Double portraits in the exhibition explore connections between pairs, including lovers, parents and children, and siblings; even the self, represented twice in the same image. These double portraits often reveal our most intimate encounters: twin portraits by Mary Ellen Mark suggest the strength of the bond between pairs of identical twins, while Catherin Opie' s portrait of "Melissa and Lake" (1998) or the nestled hands of Elizabeth Barrett and Robert Browning focuses on the intimate love of a couple. Contemporary artists have explored a more fluid definition of identity in recent years to make political and humorous points. In Yuri Albert's "Self-portrait like Another Artist" (1991), the Russian artist's face assumes the mask of an American artist, Andy Warhol, known for his practice of sending doubles to appear in his place at events.
"Striking Resemblance" also compels us to consider our own relationships with groups of people. Whether portraits of family groups or people united by a common interest, we find ourselves wanting to both stand out from and fit in with the crowd. Photographers August Sander, Rineke Dijkstra, and Vladimir Kupriyanov create solutions to the particular problems raised by the group portrait with individuals that read as members of a social circle: lined up neatly in a row as in Sander's "Gymnastics Club"; clustered together through the ebb and flow of affection in Dijkstra's representation of adolescent girls on the beach "Castricum aan Zee, the Netherlands"; and divided up, framed as distinct parts, then reassembled as a group, as Kuprianov has done in "Cast Me Not Away from Your Presence." These images and other works in the exhibition remind us that we continually evaluate and adjust the ever-shifting relationships between ourselves and our friends, colleagues, and families.

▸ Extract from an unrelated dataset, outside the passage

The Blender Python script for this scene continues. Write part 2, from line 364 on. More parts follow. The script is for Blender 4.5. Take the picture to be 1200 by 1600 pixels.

Portraits are part of our everyday lives. Pictures of family and friends stir up memories and emotions. A biography that accompanies an image of a public figure, or even a stranger, may encourage us to recognize personal traits in the physical appearance. But when there is no information about the sitter or the artist, we often are left asking: Who? Where? When? Why?
In what may be one of the original "selfie" assemblages, "445 Portraits of a Man" (c. 1930s-1940s) captures an anonymous subject, by an unidentified artist. This extraordinary collection of photo booth images taken over many years - loaned from a private collection and never before publically exhibited - provokes many questions about the artist and the subject. Who is the artist, who was the subject, are they the same person? Why would this archive of an individual man have been produced and how was it saved for us to see?
How will future generations interpret the billions of online profile pictures - or, portraits - that eventually will become disconnected from their original contexts? Is each of our own archives of self-portraits destined to become an "Unknown Subject" or "Unidentified Artist" with a lost history?